→ **Directive**
Copy exactly the lines from the one containing "Build this scene" through the one containing "return m, nt, nt.nodes['Principled BSDF']", both included, and leave out any pictures.

Dataset excerpt

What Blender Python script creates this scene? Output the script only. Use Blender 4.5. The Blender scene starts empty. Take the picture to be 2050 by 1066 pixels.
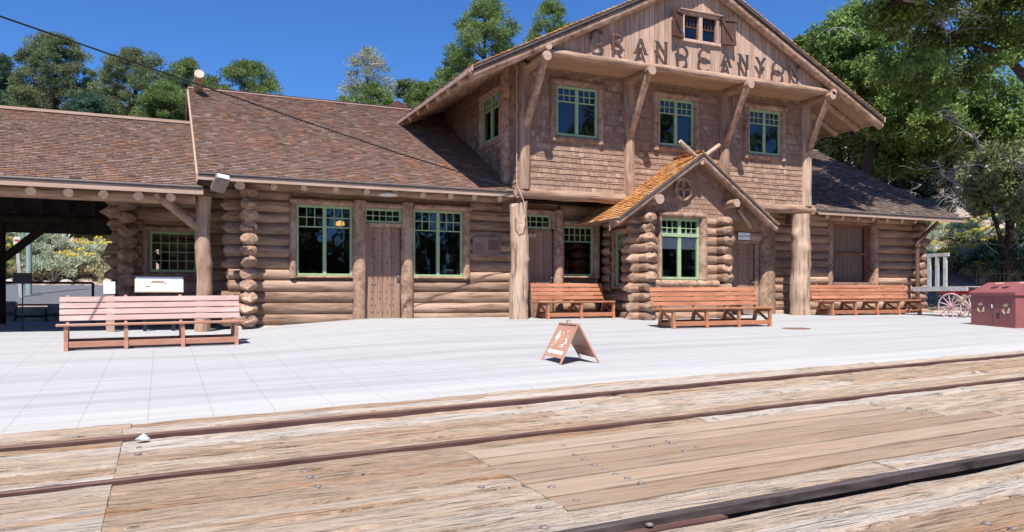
import bpy, math, random
import numpy as np
from mathutils import Vector, Matrix
R = math.radians
random.seed(7)
scene = bpy.context.scene
COL = scene.collection

# ---------------------------------------------------------------- camera, sky, sun, exposure
H = 0.485                      # eye height above the station floor; X runs along the building, Y into it
FPX, CXP, HZ = 1573.0, 1025.0, 594.0
S_, C_ = 0.913, 0.4079
cam_d = bpy.data.cameras.new("camera"); cam = bpy.data.objects.new("camera", cam_d); COL.objects.link(cam)
cam.location = (0, 0, H)
cam.rotation_euler = (R(90), 0, -math.atan2(C_, S_))
cam_d.sensor_width = 36; cam_d.lens = FPX/2050*36
cam_d.shift_y = (HZ-533)/2050
cam_d.clip_start = .05; cam_d.clip_end = 3000
scene.camera = cam

SUN = Vector((-.55, -1.0, 1.85)).normalized()
elev = math.asin(SUN.z)
w = bpy.data.worlds.new("World"); scene.world = w; w.use_nodes = True
nt = w.node_tree; nt.nodes.clear()
sky = nt.nodes.new("ShaderNodeTexSky"); sky.sky_type = 'NISHITA'; sky.sun_disc = False
sky.sun_elevation = elev; sky.sun_rotation = math.atan2(SUN.x, SUN.y)
sky.altitude = 2100; sky.air_density = 1.0; sky.dust_density = 0.0; sky.ozone_density = 4.0
bg = nt.nodes.new("ShaderNodeBackground"); bg.inputs[1].default_value = .075
wo = nt.nodes.new("ShaderNodeOutputWorld")
tint = nt.nodes.new("ShaderNodeMixRGB"); tint.blend_type = 'MULTIPLY'; tint.inputs[0].default_value = 1; tint.inputs[2].default_value = (.56, .96, 1.42, 1)
nt.links.new(sky.outputs[0], tint.inputs[1]); nt.links.new(tint.outputs[0], bg.inputs[0]); nt.links.new(bg.outputs[0], wo.inputs[0])
sd = bpy.data.lights.new("sun", 'SUN'); sd.energy = 5.0; sd.angle = R(.5); sd.color = (1, .965, .91)
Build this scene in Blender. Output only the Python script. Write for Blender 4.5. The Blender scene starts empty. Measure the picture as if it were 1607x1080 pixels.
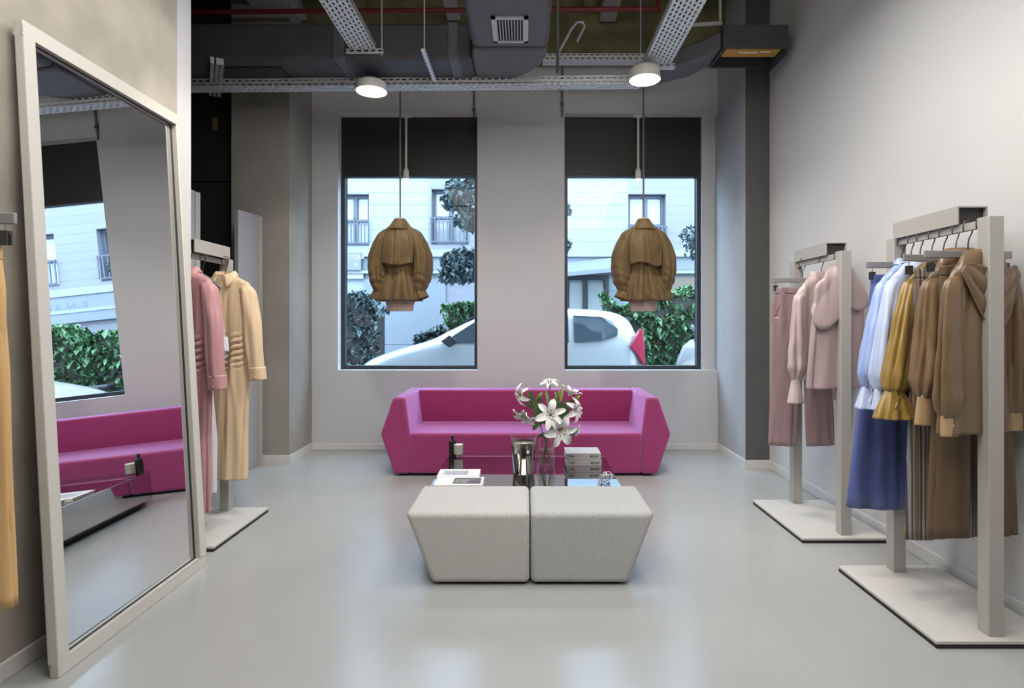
import bpy, bmesh, math, random
from math import sin, cos, pi, radians as R
from mathutils import Vector, Matrix
random.seed(7)
SC = bpy.context.scene
COL = SC.collection

# ------------------------------------------------------------------ materials
def nodes(name):
    m = bpy.data.materials.new(name); m.use_nodes = True
    nt = m.node_tree
    return m, nt, nt.nodes['Principled BSDF']

def mat(name, col, rough=.5, metal=0., spec=.5, bump=0., bscale=60., var=0., vscale=3., sheen=0., coat=0., ior=1.5, stint=None):
    m, nt, b = nodes(name)
    b.inputs['Base Color'].default_value = (*col, 1)
    b.inputs['Roughness'].default_value = rough
    b.inputs['Metallic'].default_value = metal
    b.inputs['Specular IOR Level'].default_value = spec
    b.inputs['IOR'].default_value = ior
    b.inputs['Sheen Weight'].default_value = sheen
    if stint: b.inputs['Sheen Tint'].default_value = (*stint, 1)
    b.inputs['Coat Weight'].default_value = coat
    tc = nt.nodes.new('ShaderNodeTexCoord')
    if var:
        n = nt.nodes.new('ShaderNodeTexNoise'); n.inputs['Scale'].default_value = vscale; n.inputs['Detail'].default_value = 5
        nt.links.new(tc.outputs['Object'], n.inputs['Vector'])
        r = nt.nodes.new('ShaderNodeValToRGB')
        r.color_ramp.elements[0].position = .3; r.color_ramp.elements[1].position = .7
        r.color_ramp.elements[0].color = (*[max(0, c * (1 - var)) for c in col], 1)
        r.color_ramp.elements[1].color = (*[min(1, c * (1 + var)) for c in col], 1)
        nt.links.new(n.outputs['Fac'], r.inputs['Fac']); nt.links.new(r.outputs['Color'], b.inputs['Base Color'])
    if bump:
        n = nt.nodes.new('ShaderNodeTexNoise'); n.inputs['Scale'].default_value = bscale; n.inputs['Detail'].default_value = 4
        nt.links.new(tc.outputs['Object'], n.inputs['Vector'])
        bp = nt.nodes.new('ShaderNodeBump'); bp.inputs['Strength'].default_value = bump; bp.inputs['Distance'].default_value = .01
        nt.links.new(n.outputs['Fac'], bp.inputs['Height']); nt.links.new(bp.outputs['Normal'], b.inputs['Normal'])
    return m

def emit(name, col, s):
    m, nt, b = nodes(name)
    b.inputs['Base Color'].default_value = (*col, 1)
    b.inputs['Emission Color'].default_value = (*col, 1); b.inputs['Emission Strength'].default_value = s
    return m

def perforated(name, col, axes, scale, rough=.35):
    """galvanised sheet with rows of punched slots"""
    m, nt, b = nodes(name)
    b.inputs['Base Color'].default_value = (*col, 1); b.inputs['Metallic'].default_value = .1; b.inputs['Roughness'].default_value = rough
    tc = nt.nodes.new('ShaderNodeTexCoord'); sp = nt.nodes.new('ShaderNodeSeparateXYZ'); cb = nt.nodes.new('ShaderNodeCombineXYZ')
    nt.links.new(tc.outputs['Object'], sp.inputs[0])
    nt.links.new(sp.outputs[axes[0]], cb.inputs[0]); nt.links.new(sp.outputs[axes[1]], cb.inputs[1])
    br = nt.nodes.new('ShaderNodeTexBrick'); br.inputs['Scale'].default_value = scale
    br.inputs['Mortar Size'].default_value = .088; br.inputs['Mortar Smooth'].default_value = 0
    br.inputs['Brick Width'].default_value = .5; br.inputs['Row Height'].default_value = .3
    nt.links.new(cb.outputs[0], br.inputs['Vector'])
    tr = nt.nodes.new('ShaderNodeBsdfTransparent'); mx = nt.nodes.new('ShaderNodeMixShader')
    out = nt.nodes['Material Output']
    nt.links.new(br.outputs['Fac'], mx.inputs[0]); nt.links.new(tr.outputs[0], mx.inputs[1]); nt.links.new(b.outputs[0], mx.inputs[2])
    nt.links.new(mx.outputs[0], out.inputs['Surface'])
    return m

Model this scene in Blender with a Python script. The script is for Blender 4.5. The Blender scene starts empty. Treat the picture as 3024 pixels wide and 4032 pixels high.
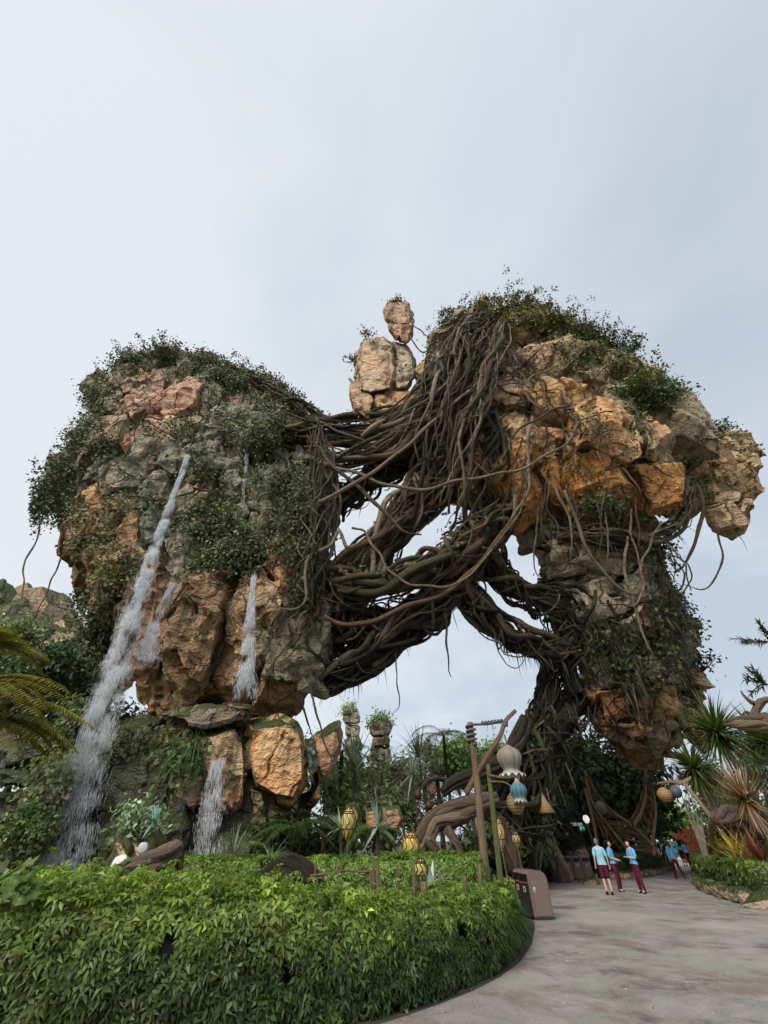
import bpy, bmesh, math, random, itertools
import numpy as np
from mathutils import Vector, Matrix, noise, Quaternion
from mathutils.bvhtree import BVHTree

random.seed(7)
RNG = np.random.default_rng(7)
sc = bpy.context.scene
COL = sc.collection
R = math.radians

# ------------------------------------------------------------ camera, sky, sun, exposure
W0 = 1659.0                       # picture width used for reading positions off the photograph
FPX = 1514 * W0 / 3024            # focal length in those pixels
TH = R(40.52)
CAMH = 1.7
cam_d = bpy.data.cameras.new('camera')
cam = bpy.data.objects.new('camera', cam_d); COL.objects.link(cam)
cam.location = (0, 0, CAMH)
cam.rotation_euler = (R(90) + TH, 0, 0)
cam_d.sensor_fit = 'VERTICAL'; cam_d.sensor_height = 36; cam_d.lens = 36 * 1514 / 4032
cam_d.clip_start = 0.1; cam_d.clip_end = 3000
sc.camera = cam
sc.render.resolution_x, sc.render.resolution_y = 768, 1024

SUN_EL, SUN_AZ = R(44), R(212)    # azimuth clockwise from +Y: behind and left of the camera
world = bpy.data.worlds.new('World'); sc.world = world; world.use_nodes = True
nt = world.node_tree; nt.nodes.clear()
def wn(t, **k):
    n = nt.nodes.new(t)
    for a, b in k.items(): setattr(n, a, b)
    return n
w_out = wn('ShaderNodeOutputWorld')
w_sky = wn('ShaderNodeTexSky', sky_type='NISHITA', sun_disc=False, sun_elevation=SUN_EL, sun_rotation=SUN_AZ)
w_b1 = wn('ShaderNodeBackground'); w_b1.inputs[1].default_value = 0.08
nt.links.new(w_sky.outputs[0], w_b1.inputs[0])
w_tc = wn('ShaderNodeTexCoord')
w_sep = wn('ShaderNodeSeparateXYZ'); nt.links.new(w_tc.outputs['Generated'], w_sep.inputs[0])
def wmath(op, a, b=None):
    n = wn('ShaderNodeMath', operation=op)
    for i, v in enumerate((a, b)):
        if v is None: continue
        if isinstance(v, (int, float)): n.inputs[i].default_value = v
        else: nt.links.new(v, n.inputs[i])
    return n.outputs[0]
zc = wmath('ADD', wmath('MAXIMUM', w_sep.outputs[2], 0.0), 0.16)
w_comb = wn('ShaderNodeCombineXYZ')
nt.links.new(wmath('DIVIDE', w_sep.outputs[0], zc), w_comb.inputs[0])
nt.links.new(wmath('DIVIDE', w_sep.outputs[1], zc), w_comb.inputs[1])
w_n = wn('ShaderNodeTexNoise'); w_n.inputs['Scale'].default_value = 0.75; w_n.inputs['Detail'].default_value = 5; w_n.inputs['Roughness'].default_value = 0.5; w_n.inputs['Distortion'].default_value = 0.6
nt.links.new(w_comb.outputs[0], w_n.inputs['Vector'])
w_n2 = wn('ShaderNodeTexNoise'); w_n2.inputs['Scale'].default_value = 2.2; w_n2.inputs['Distortion'].default_value = 0.5; w_n2.inputs['Detail'].default_value = 4; w_n2.inputs['Roughness'].default_value = 0.5
nt.links.new(w_comb.outputs[0], w_n2.inputs['Vector'])
w_f = wmath('ADD', wmath('MULTIPLY', w_n.outputs[0], 0.66), wmath('MULTIPLY', w_n2.outputs[0], 0.34))
# the cloud deck is thinner, and brighter, on the sun's side (left), as it is across the photograph
w_f = wmath('SUBTRACT', w_f, wmath('MULTIPLY', w_sep.outputs[0], 0.15))
w_f = wmath('ADD', w_f, wmath('MULTIPLY', w_sep.outputs[2], 0.14))
w_r = wn('ShaderNodeValToRGB')
e = w_r.color_ramp.elements
e[0].position = 0.40; e[0].color = (0.515, 0.58, 0.66, 1)
e[1].position = 0.68; e[1].color = (0.755, 0.80, 0.835, 1)
m = e.new(0.54); m.color = (0.635, 0.70, 0.77, 1)
nt.links.new(w_f, w_r.inputs[0])
w_b2 = wn('ShaderNodeBackground'); w_b2.inputs[1].default_value = 0.402
nt.links.new(w_r.outputs[0], w_b2.inputs[0])
w_mix = wn('ShaderNodeMixShader'); w_mix.inputs[0].default_value = 0.93
nt.links.new(w_b1.outputs[0], w_mix.inputs[1]); nt.links.new(w_b2.outputs[0], w_mix.inputs[2])
nt.links.new(w_mix.outputs[0], w_out.inputs[0])

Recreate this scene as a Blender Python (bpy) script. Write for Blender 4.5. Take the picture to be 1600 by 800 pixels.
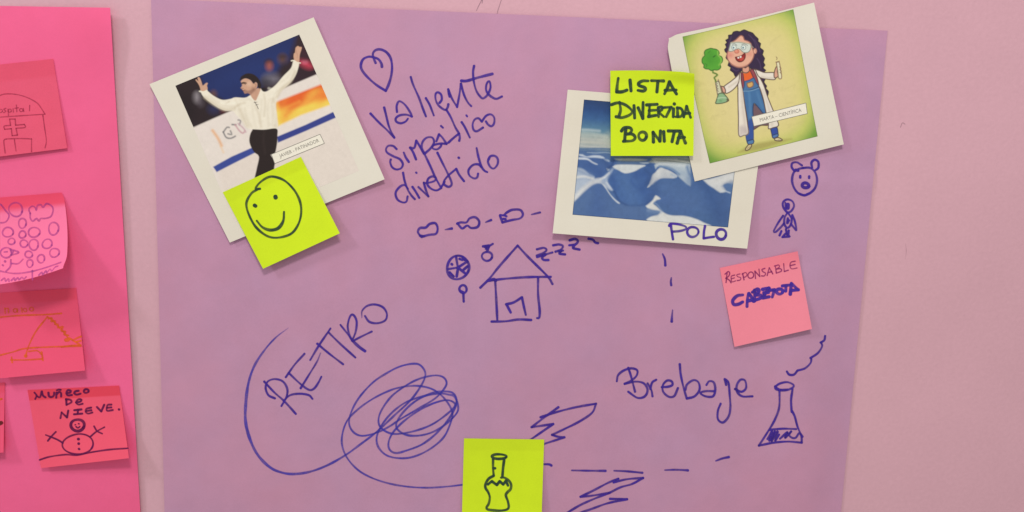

→ **Solution for this task**
Build this scene in Blender. Output only the Python script. Write for Blender 4.5. The Blender scene starts empty. Measure the picture as if it were 1607x1080 pixels.
import bpy, bmesh, math, random
from math import sin, cos, pi, radians as R
from mathutils import Vector, Matrix
random.seed(7)
SC = bpy.context.scene
COL = SC.collection

# ------------------------------------------------------------------ materials
def nodes(name):
    m = bpy.data.materials.new(name); m.use_nodes = True
    nt = m.node_tree
    return m, nt, nt.nodes['Principled BSDF']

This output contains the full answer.